The title track is another song that seems to contemplate eternity of a lost soul. It's sung by Kelli Scarr, who has a fragility that breaks over the waves of Moby's ghost rhythms, minimalist piano figure and sonic scrims. She sings "I'm gonna ask you to look away, I lost my hands and it hurts to pray," like a half-remembered nursery rhyme, a paean to lost youth, a contemplation of the end.

On a couple of tracks, Moby sings in a voice that's less than perfect, but like Brian Eno, it's an instrument that conveys what's needed. He's heartbreaking on "Mistake," falling somewhere between David Bowie and Lou Reed in a song of regret, singing "You never felt this lost before, and the world is closing doors/I never wanted anything more." Despite desperate lyrics, it's the only rocking tune on the CD.

For all its synthesizers and processing tricks, Wait for Me is strangely quaint in its sound design, like a vision of the future from the past, covered in dust and cobwebs and attaining a deeper meaning through its archival status.
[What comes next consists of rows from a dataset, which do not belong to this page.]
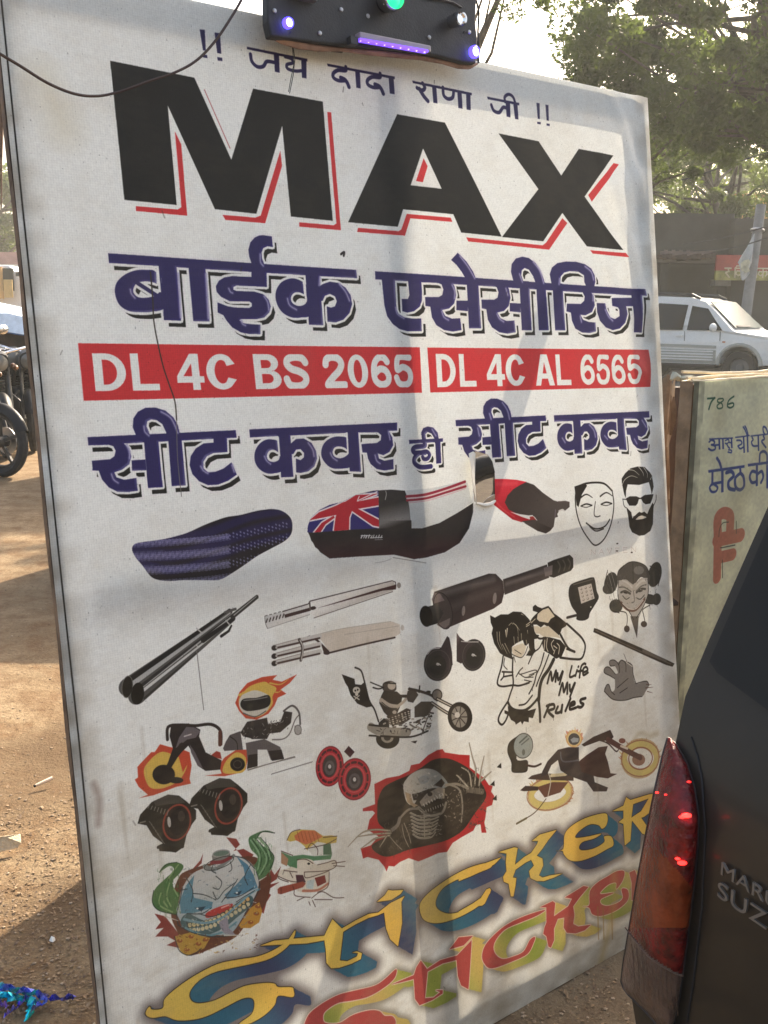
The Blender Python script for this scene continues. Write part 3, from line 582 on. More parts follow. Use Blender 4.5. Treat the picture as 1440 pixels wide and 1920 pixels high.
F([(760,150),(830,125),(880,190),(910,230),(860,260),(830,310),(780,300),(720,290),(690,260),(700,200)], (212,200,176)); F([(640,350),(700,350),(740,370),(830,345),(940,440),(990,500),(900,480),(780,480),(720,440),(680,440)], (206,196,174))
for l in ([(560,335),(620,290)], [(620,310),(670,260)], [(560,355),(600,330)]): L(l, 8, (214,204,180))
F([(765,480),(850,485),(980,520),(1050,600),(1000,720),(930,750),(850,690),(780,650),(755,560)], DK)
for l in ([(790,520),(780,640)], [(820,500),(810,600),(830,660)], [(900,520),(870,570),(900,650)], [(940,560),(970,600),(960,690)], [(900,590),(940,620)], [(915,640),(900,690)]): L(l, 10, (206,198,180))
for l, w in (([(1060,320),(1160,410),(1250,500),(1290,600),(1250,740),(1150,755),(980,735)], 18), ([(980,450),(1040,560),(1090,630),(1160,665)], 20), ([(980,380),(960,450)], 12), ([(1060,630),(1110,650)], 14),
             ([(640,340),(660,430),(720,500),(800,490)], 16), ([(760,540),(720,620),(650,680),(590,810)], 12), ([(780,680),(740,830),(690,940),(660,1060),(600,1180)], 14), ([(900,760),(840,880),(770,980),(735,1090),(720,1260)], 34),
             ([(840,700),(780,860),(720,1000),(690,1085)], 14), ([(280,720),(260,850),(215,1010),(220,1070),(280,1090),(400,1075),(480,1080),(600,1045)], 16), ([(400,740),(395,900),(405,1060),(370,1180),(340,1280)], 16),
             ([(300,740),(290,830),(330,880)], 8), ([(270,910),(400,915)], 14), ([(290,970),(400,950)], 14), ([(290,920),(285,970),(255,1010)], 14), ([(440,970),(480,900),(520,860)], 10), ([(480,900),(490,940),(660,890),(690,910),(600,950)], 8),
             ([(490,940),(560,980),(660,940)], 8), ([(560,980),(650,975)], 8), ([(540,1010),(630,1030)], 8), ([(560,1050),(620,1030)], 8), ([(340,1280),(380,1350),(460,1385),(580,1370),(700,1250)], 22), ([(480,1320),(560,1300),(640,1200)], 14),
             ([(560,1370),(640,1310),(710,1220)], 10), ([(720,1260),(735,1400),(740,1520)], 26), ([(330,1290),(250,1420),(225,1510),(270,1560),(320,1500),(360,1390)], 18), ([(640,1140),(650,1060)], 6), ([(410,720),(430,790)], 6)): L(l, w*1.3, DK)
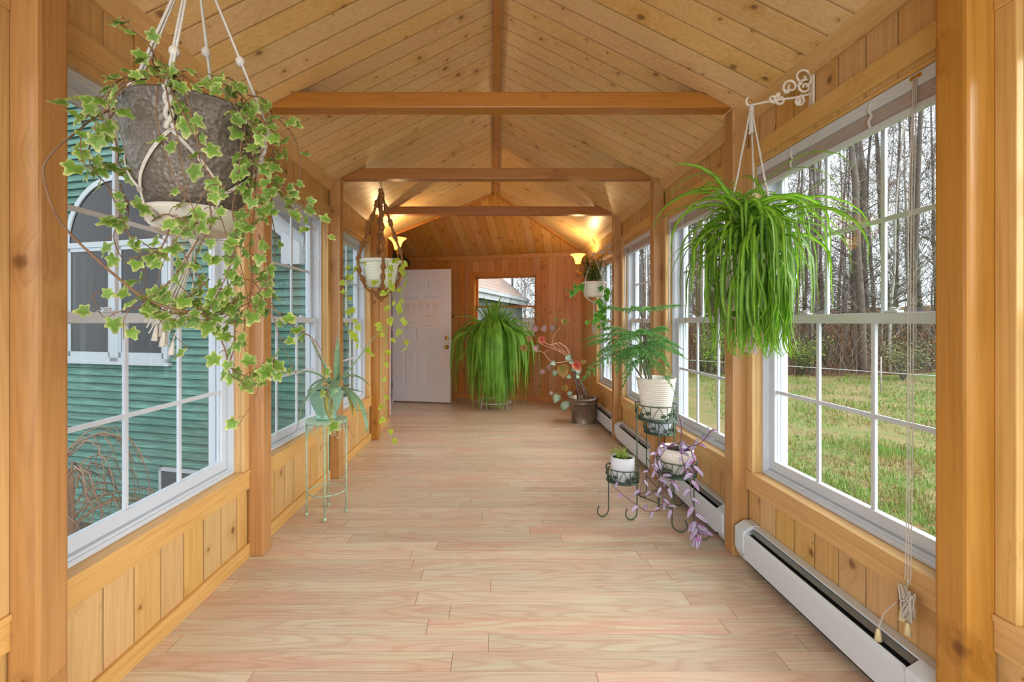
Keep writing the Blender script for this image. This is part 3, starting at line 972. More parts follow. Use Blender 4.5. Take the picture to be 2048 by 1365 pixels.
while ne < 12:
    ang = rng.uniform(.2, 1.0); R = rng.uniform(31, 45)
    x, y = R * math.sin(ang), R * math.cos(ang)
    if y < fe(x) + 1 or not clear(x, y, 1.5): continue
    placed.append((x, y))
    o = eg if ne == 0 else eg.copy()
    if ne: S.collection.objects.link(o)
    o.location = (x, y, lawn_z(x, y)); sc = rng.uniform(.6, 1.3); o.scale = (sc, sc, sc)
    tag(o, 'dark green needled tree standing among bare trees of the wood', 'tree', 'evergreens in the wood'); ne += 1
# tangled undergrowth
m = MB()
for i in range(9000):
    ang = rng.uniform(-.02, 1.02); R = rng.uniform(21.5, 40)
    x, y = R * math.sin(ang), R * math.cos(ang)
    if y < fe(x) or x < 4: continue
    z = lawn_z(x, y); h = rng.uniform(.6, 3.4)
    p = Vector((x, y, z)); d = Vector((rng.uniform(-.6, .6), rng.uniform(-.6, .6), 1)).normalized()
    q = p + d * h * .5; r_ = q + (d + Vector((rng.uniform(-.7, .7), rng.uniform(-.7, .7), 0))).normalized() * h * .5
    m.tube([p, q, r_], [.013, .009, .004], 3, i % 3, cap=False)
    for k in range(3):
        q2 = q.lerp(r_, rng.random()) + Vector((rng.uniform(-.2, .2), 0, rng.uniform(-.2, .2))); s = rng.uniform(.02, .05)
        b = len(m.v); m.v += [tuple(q2), tuple(q2 + Vector((s, 0, s))), tuple(q2 + Vector((s, 0, -s)))]; m.face((b, b+1, b+2), 3)
o = m.build('undergrowth', [M['bark'], plain('red_brown_twigs', '#6b4f3b', 0.9), plain('grey_twigs', '#7d7269', 0.9), plain('rusty_dead_leaves', '#8a5c35', 0.9)])
tag(o, 'tangle of brown twigs and dead leaves between the trees of the wood', 'undergrowth', kind='stuff')

rng = random.Random(77)
m = MB()      # fine bare twigs filling the crowns
for i in range(15000):
    ang = rng.uniform(-.05, 1.0); R = rng.uniform(22, 46)
    x, y = R * math.sin(ang), R * math.cos(ang)
    if y < fe(x) or x < 2: continue
    z = lawn_z(x, y) + 2 + 16 * rng.random() ** 1.1
    p = Vector((x, y, z)); L = rng.uniform(.7, 2.2)
    d = Vector((rng.uniform(-1, 1), rng.uniform(-1, 1), rng.uniform(-.1, 1.3))).normalized()
    q = p + d * L * .5; d2 = (d + Vector((rng.uniform(-.5, .5), rng.uniform(-.5, .5), rng.uniform(-.1, .4)))).normalized()
    m.tube([p, q, q + d2 * L * .5], [.013, .010, .004], 3, i % 2, cap=False)
    for k in range(2):
        d3 = (d2 + Vector((rng.uniform(-1, 1), rng.uniform(-1, 1), rng.uniform(-.4, .8)))).normalized(); s_ = p.lerp(q, rng.random())
        m.tube([s_, s_ + d3 * L * .35], [.007, .003], 3, i % 2, cap=False)
for i in range(1800):
    p = Vector((rng.uniform(.9, 6.5), rng.uniform(19, 30), rng.uniform(-.5, 7))); L = rng.uniform(.5, 1.6)
    d = Vector((rng.uniform(-1, 1), rng.uniform(-1, 1), rng.uniform(-.1, 1.3))).normalized(); q = p + d * L * .5
    m.tube([p, q, q + (d + Vector((rng.uniform(-.5, .5), 0, .2))).normalized() * L * .5], [.013, .010, .004], 3, i % 2, cap=False)
o = m.build('fine_twigs', [M['bark'], plain('grey_fine_twigs', '#766a60', 0.9)])
tag(o, 'haze of fine bare twigs in the crowns of the wood', 'twigs', kind='stuff')

# leafy shrubs at the wood's edge
BUSH = plain('young_shrub_leaves', '#7f9a35', 0.7, var=0.3, scale=4)
def bush(loc, w_, h, n, seed, label, mat=BUSH):
    rg = random.Random(seed); root = thing('leafy_shrub', loc, label, 'shrub', 'shrubs at the edge of the wood')
    loc = Vector(loc); ms, ml = MB(), MB()
    for i in range(16):
        a = rg.uniform(0, 6.28); e = loc + Vector((math.cos(a) * w_ * rg.random(), math.sin(a) * w_ * rg.random(), h * rg.uniform(.5, 1)))
        pts = smooth_path([loc, loc.lerp(e, .5) + Vector((0, 0, h * .12)), e], 3)
        ms.tube(pts, .012, 4)
        for k in range(n // 16):
            c = pts[rg.randint(2, len(pts) - 1)] + Vector((rg.gauss(0, w_*.18), rg.gauss(0, w_*.18), rg.gauss(0, h*.08))); s = rg.uniform(.03, .06)
            R = Matrix.Rotation(rg.uniform(0, 6.28), 3, 'Z') @ Matrix.Rotation(rg.uniform(-1, 1), 3, 'X')
            b = len(ml.v); ml.v += [tuple(R @ Vector(p) * s + c) for p in ((-1, 0, 0), (0, -.45, 0), (1, 0, 0), (0, .45, 0))]; ml.face((b, b+1, b+2, b+3))
    ms.build('stems', M['bark'], root); ml.build('foliage', mat, root)
bush((13.1, 19.3, -1.0), 1.1, 1.7, 1500, 1, 'bright leafy shrub at the wood edge behind the spider plant')
bush((8.9, 18.9, -1.0), .9, 2.2, 1500, 2, 'bright leafy shrub seen through the second right window')
bush((15.6, 17.4, -1.0), 1.3, 1.6, 1500, 3, 'sparse olive shrub beyond the white wire near the blind cords', plain('olive_shrub_leaves', '#79804a', 0.8, var=0.3, scale=4))
bush((10.4, 20.3, -1.0), 1.3, 1.2, 1000, 4, 'low green shrub beside the bright shrub at the wood edge', plain('green_shrub_leaves', '#4f6c30', 0.8, var=0.3, scale=4))
# wire across the lawn with its stakes
wp = [Vector((4.5, 22.5, -.32)), Vector((10.4, 15.7, -.28)), Vector((12.7, 13.2, -.30)), Vector((20, 5, -.3))]
m = MB(); m.tube(smooth_path(wp, 8), .012, 5)
o = m.build('fence_wire', plain('pale_wire', '#b9bcbd', 0.5), origin=wp[1]); tag(o, 'thin pale wire strung across the lawn before the wood', 'wire')
for i, (p, lb) in enumerate(((wp[0], 'thin grey stake holding the far left end of the wire'), (V(1762, 700, 14.2), 'thin grey stake holding the wire, right of the spider plant'), (wp[3], 'thin grey stake holding the near right end of the wire'))):
    m = MB(); gz = lawn_z(p.x, p.y); m.tube([(p.x, p.y, gz - .1), (p.x, p.y, gz + 1.15)], .02, 6)
    o = m.build('fence_stake', M['bark_light'], origin=(p.x, p.y, gz)); tag(o, lb, 'stake', 'stakes of the wire')

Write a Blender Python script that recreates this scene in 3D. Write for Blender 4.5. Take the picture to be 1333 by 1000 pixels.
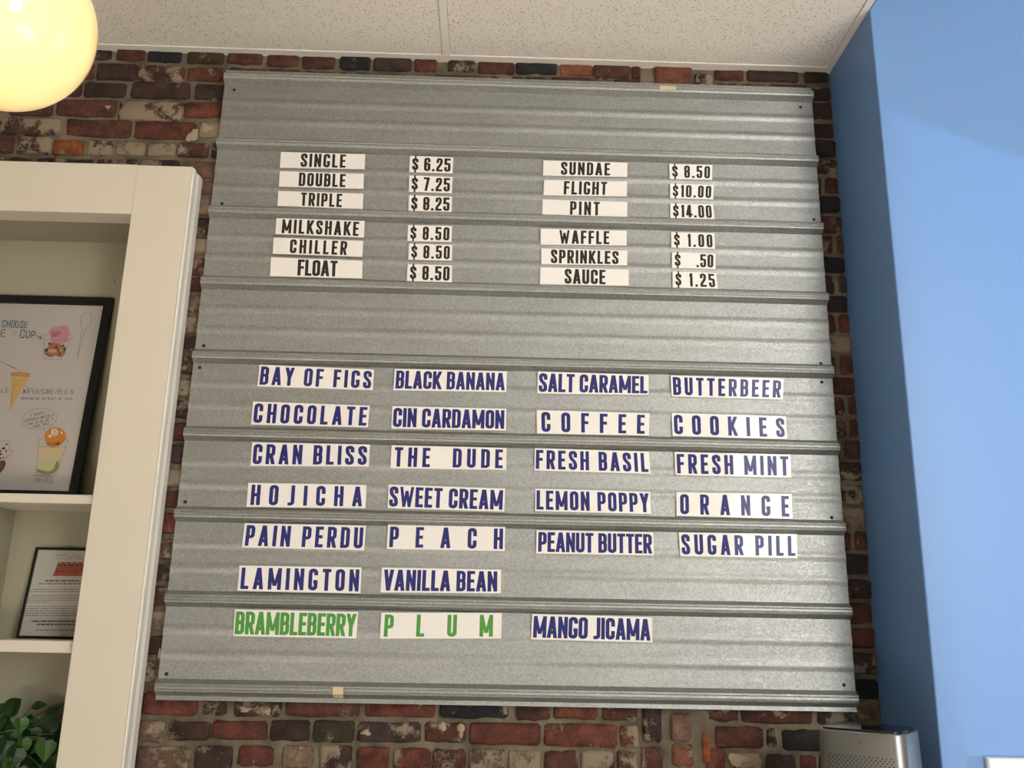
import bpy, math, random
from mathutils import Vector, Matrix, noise
random.seed(7)
S = bpy.context.scene
COL = S.collection
for o in list(bpy.data.objects): bpy.data.objects.remove(o)

# ------------------------------------------------------------------ camera
F = 1180.0
CAM = Vector((0.8729, -2.5504, 1.5759))
RT = Vector((0.99950303, -0.02547367, 0.01856827))
UP = Vector((-0.02442952, -0.25368399, 0.96697861))
FW = Vector((0.01992202, 0.96695167, 0.25418023))
cd = bpy.data.cameras.new('camera'); cam = bpy.data.objects.new('camera', cd); COL.objects.link(cam)
cd.sensor_fit = 'HORIZONTAL'; cd.sensor_width = 36.0; cd.lens = 36.0 * F / 1333.0
cd.clip_start = 0.05; cd.clip_end = 100
cam.matrix_world = Matrix(((RT.x, UP.x, -FW.x, CAM.x), (RT.y, UP.y, -FW.y, CAM.y), (RT.z, UP.z, -FW.z, CAM.z), (0, 0, 0, 1)))
S.camera = cam

def ray(u, v): return FW * F + RT * (u - 666.5) - UP * (v - 500)
def at(u, v, y=0.0):
    d = ray(u, v); return CAM + d * ((y - CAM.y) / d.y)
def atplane(u, v, p, n):
    d = ray(u, v); return CAM + d * ((p - CAM).dot(n) / d.dot(n))

# ------------------------------------------------------------------ light
S.view_settings.view_transform = 'Standard'; S.view_settings.look = 'None'
S.view_settings.gamma = 1.0; S.view_settings.use_curve_mapping = False
S.view_settings.exposure = 0.0
W = bpy.data.worlds.new('sky'); S.world = W; W.use_nodes = True
W.node_tree.nodes['Background'].inputs[0].default_value = (0.75, 0.86, 1.0, 1)
W.node_tree.nodes['Background'].inputs[1].default_value = 0.15

def area(name, loc, target, sx, sy, power, color, spread=180):
    l = bpy.data.lights.new(name, 'AREA'); l.shape = 'RECTANGLE'; l.size = sx; l.size_y = sy
    l.energy = power; l.color = color; l.spread = math.radians(spread)
    o = bpy.data.objects.new(name, l); COL.objects.link(o); o.location = loc
    o.rotation_euler = (Vector(target) - Vector(loc)).to_track_quat('-Z', 'Y').to_euler()
    return o
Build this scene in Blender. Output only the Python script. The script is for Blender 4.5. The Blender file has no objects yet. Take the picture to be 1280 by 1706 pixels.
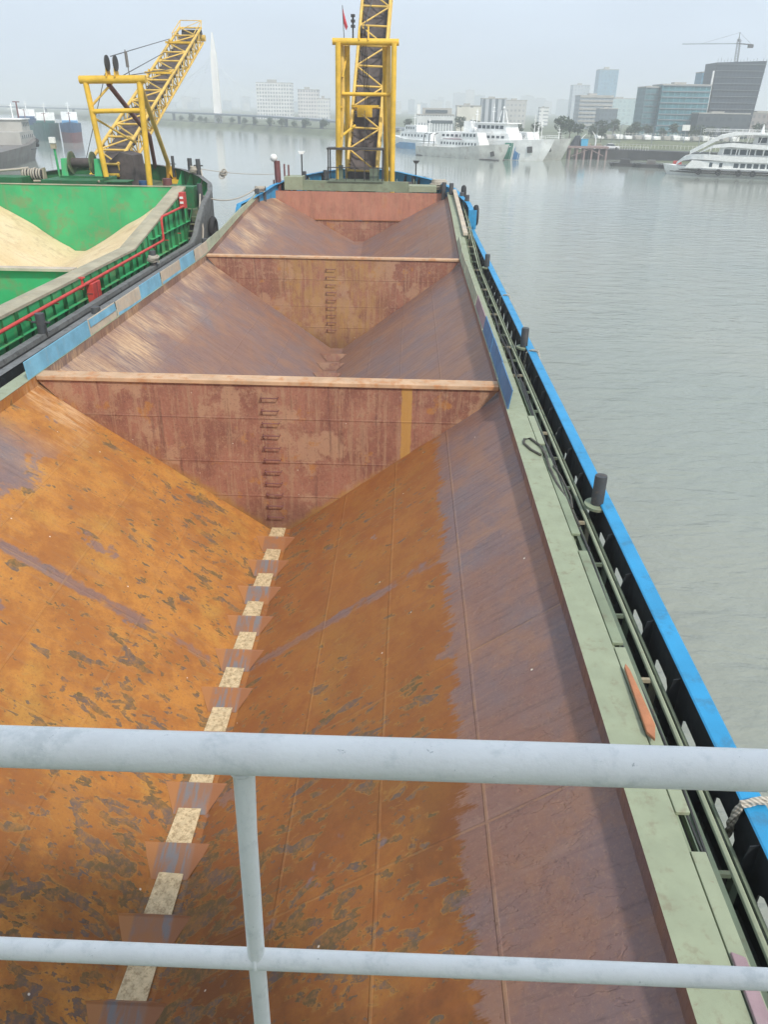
import bpy, math, random
from mathutils import Vector, Matrix, noise as mnoise
R = math.radians
random.seed(7)
scene = bpy.context.scene
col = scene.collection

# ------------------------------------------------------------------ camera
EYE = (0.0, 0.0, 12.2)
cam = bpy.data.objects.new('camera', bpy.data.cameras.new('camera'))
col.objects.link(cam)
cam.matrix_world = Matrix(((0.99935359, -0.02773156, 0.02287715, EYE[0]),
                           (0.0331532, 0.46483554, -0.88477612, EYE[1]),
                           (0.0139021, 0.88496264, 0.46545446, EYE[2]),
                           (0, 0, 0, 1)))
cam.data.sensor_fit = 'VERTICAL'
cam.data.sensor_height = 24.0
cam.data.lens = 24.0 * 1281 / 1706
cam.data.clip_start = 0.05
cam.data.clip_end = 9000
scene.camera = cam
# ------------------------------------------------------------------ world, sun, exposure
SUN_EL, SUN_AZ = 49, 145          # azimuth measured clockwise from +Y (the bow)
world = bpy.data.worlds.new("World")
scene.world = world
world.use_nodes = True
wn, wl = world.node_tree.nodes, world.node_tree.links
wn.clear()
sky = wn.new('ShaderNodeTexSky'); sky.sky_type = 'NISHITA'; sky.sun_disc = False
sky.sun_elevation = R(SUN_EL); sky.sun_rotation = R(SUN_AZ)
sky.air_density = 1.5; sky.dust_density = 5.0; sky.ozone_density = 1.0
over = wn.new('ShaderNodeRGB'); over.outputs[0].default_value = (6.3, 7.35, 8.75, 1)
wm = wn.new('ShaderNodeMix'); wm.data_type = 'RGBA'; wm.inputs[0].default_value = 0.82
bg = wn.new('ShaderNodeBackground'); bg.inputs[1].default_value = 0.10
wo = wn.new('ShaderNodeOutputWorld')
wt_ = wn.new('ShaderNodeTexCoord'); wmp = wn.new('ShaderNodeMapping'); wmp.inputs[3].default_value = (1, 1, 3.5)
wns = wn.new('ShaderNodeTexNoise'); wns.inputs['Scale'].default_value = 1.6; wns.inputs['Detail'].default_value = 5
wrp = wn.new('ShaderNodeMapRange'); wrp.inputs[1].default_value = .3; wrp.inputs[2].default_value = .7; wrp.inputs[3].default_value = .88; wrp.inputs[4].default_value = 1.12
wvm = wn.new('ShaderNodeVectorMath'); wvm.operation = 'SCALE'
wl.new(wt_.outputs['Generated'], wmp.inputs[0]); wl.new(wmp.outputs[0], wns.inputs['Vector']); wl.new(wns.outputs[0], wrp.inputs[0])
wl.new(over.outputs[0], wvm.inputs[0]); wl.new(wrp.outputs[0], wvm.inputs['Scale'])
wl.new(sky.outputs[0], wm.inputs[6]); wl.new(wvm.outputs[0], wm.inputs[7])
wl.new(wm.outputs[2], bg.inputs[0]); wl.new(bg.outputs[0], wo.inputs[0])
sun = bpy.data.objects.new('sun', bpy.data.lights.new('sun', 'SUN'))
sun.data.energy = 2.7; sun.data.angle = R(4.0); sun.data.color = (1.0, 0.94, 0.84)
col.objects.link(sun)
sd = Vector((math.sin(R(SUN_AZ)) * math.cos(R(SUN_EL)), math.cos(R(SUN_AZ)) * math.cos(R(SUN_EL)), math.sin(R(SUN_EL))))
sun.rotation_euler = sd.to_track_quat('Z', 'Y').to_euler()
sun.location = (60, -30, 90)
vs = scene.view_settings
vs.view_transform = 'Standard'; vs.look = 'None'; vs.gamma = 1; vs.exposure = 0.29; vs.use_curve_mapping = False
cy = scene.cycles
cy.max_bounces = 6; cy.diffuse_bounces = 3; cy.glossy_bounces = 3; cy.volume_bounces = 3
cy.transparent_max_bounces = 8; cy.use_denoising = True
cy.use_adaptive_sampling = True; cy.adaptive_threshold = 0.02
cy.caustics_reflective = False; cy.caustics_refractive = False

# ------------------------------------------------------------------ materials
class NB:
    """small node-graph writer"""
    def __init__(s, name):
        s.m = bpy.data.materials.new(name); s.m.use_nodes = True
        s.n, s.l = s.m.node_tree.nodes, s.m.node_tree.links
        s.b = s.n['Principled BSDF']
        s.P = s.n.new('ShaderNodeTexCoord').outputs['Object']
        sp = s.n.new('ShaderNodeSeparateXYZ'); s.l.new(s.P, sp.inputs[0])
        s.x, s.y, s.z = sp.outputs
    def put(s, sock, v):
        if isinstance(v, bpy.types.NodeSocket): s.l.new(v, sock)
        elif isinstance(v, (tuple, list)) and len(v) == 3 and sock.type == 'RGBA': sock.default_value = (*v, 1)
        else: sock.default_value = v
    def sc(s, sx, sy, sz, src=None):
        m = s.n.new('ShaderNodeMapping'); s.l.new(src or s.P, m.inputs[0]); m.inputs[3].default_value = (sx, sy, sz)
        return m.outputs[0]
    def noise(s, scale=1, detail=4, rough=.55, v=None, dist=0.0, off=0.0):
        t = s.n.new('ShaderNodeTexNoise'); s.l.new(v or s.P, t.inputs['Vector'])
        if off:
            t.noise_dimensions = '4D'; t.inputs['W'].default_value = off
        t.inputs['Scale'].default_value = scale; t.inputs['Detail'].default_value = detail
        t.inputs['Roughness'].default_value = rough; t.inputs['Distortion'].default_value = dist
        return t.outputs[0]
    def vor(s, scale=1, v=None, feat='F1', rnd=1.0):
        t = s.n.new('ShaderNodeTexVoronoi'); t.feature = feat; s.l.new(v or s.P, t.inputs['Vector'])
        t.inputs['Scale'].default_value = scale; t.inputs['Randomness'].default_value = rnd
        return t.outputs[0]
    def mth(s, op, a, b=0.0, c=None, clamp=False):
        t = s.n.new('ShaderNodeMath'); t.operation = op; t.use_clamp = clamp
        s.put(t.inputs[0], a); s.put(t.inputs[1], b)
        if c is not None: s.put(t.inputs[2], c)
        return t.outputs[0]
    def ss(s, v, a, b, lo=0.0, hi=1.0):           # smooth step of v from a to b
        t = s.n.new('ShaderNodeMapRange'); t.interpolation_type = 'SMOOTHSTEP'
        s.put(t.inputs[0], v)
        for i, k in enumerate((a, b, lo, hi)): t.inputs[i + 1].default_value = k
        return t.outputs[0]
    def mix(s, f, a, b):
        t = s.n.new('ShaderNodeMix'); t.data_type = 'RGBA'
        s.put(t.inputs[0], f); s.put(t.inputs[6], a); s.put(t.inputs[7], b)
        return t.outputs[2]
    def line(s, v, at, w):                        # 1 on a thin line v == at
        return s.ss(s.mth('ABSOLUTE', s.mth('SUBTRACT', v, at)), w * .5, w, 1.0, 0.0)
    def bump(s, h, strength=.3, dist=.02):
        t = s.n.new('ShaderNodeBump'); t.inputs['Strength'].default_value = strength; t.inputs['Distance'].default_value = dist
        s.put(t.inputs['Height'], h); s.l.new(t.outputs[0], s.b.inputs['Normal'])
    def done(s, c, rough=.6, metal=0.0, spec=None):
        s.put(s.b.inputs['Base Color'], c); s.put(s.b.inputs['Roughness'], rough); s.put(s.b.inputs['Metallic'], metal)
        if spec is not None: s.b.inputs['Specular IOR Level'].default_value = spec
        return s.m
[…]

Of course there are cinematic moments like the instrumental "Shot in the Back of the Head," which takes a grinding, off-center backwards riff and then launches it into a twisted Ennio Morricone -like landscape with Moby's slide guitar. On "Scream Pilots," Moby spins around Ulrich Schnauss dancing on a surf rhythm, churning electronics and ringing guitar.

Moby said he wanted to make a personal album, and he did, but Wait for Me also speaks to universal yearning, in a song cycle that reveals its secrets over repeated listening. It will bring you to tears in its forlorn poignancy, but will lift you up in the end.

It's our Echoes CD of the Month for July. Wait for Me is not a summer album, but a timeless album.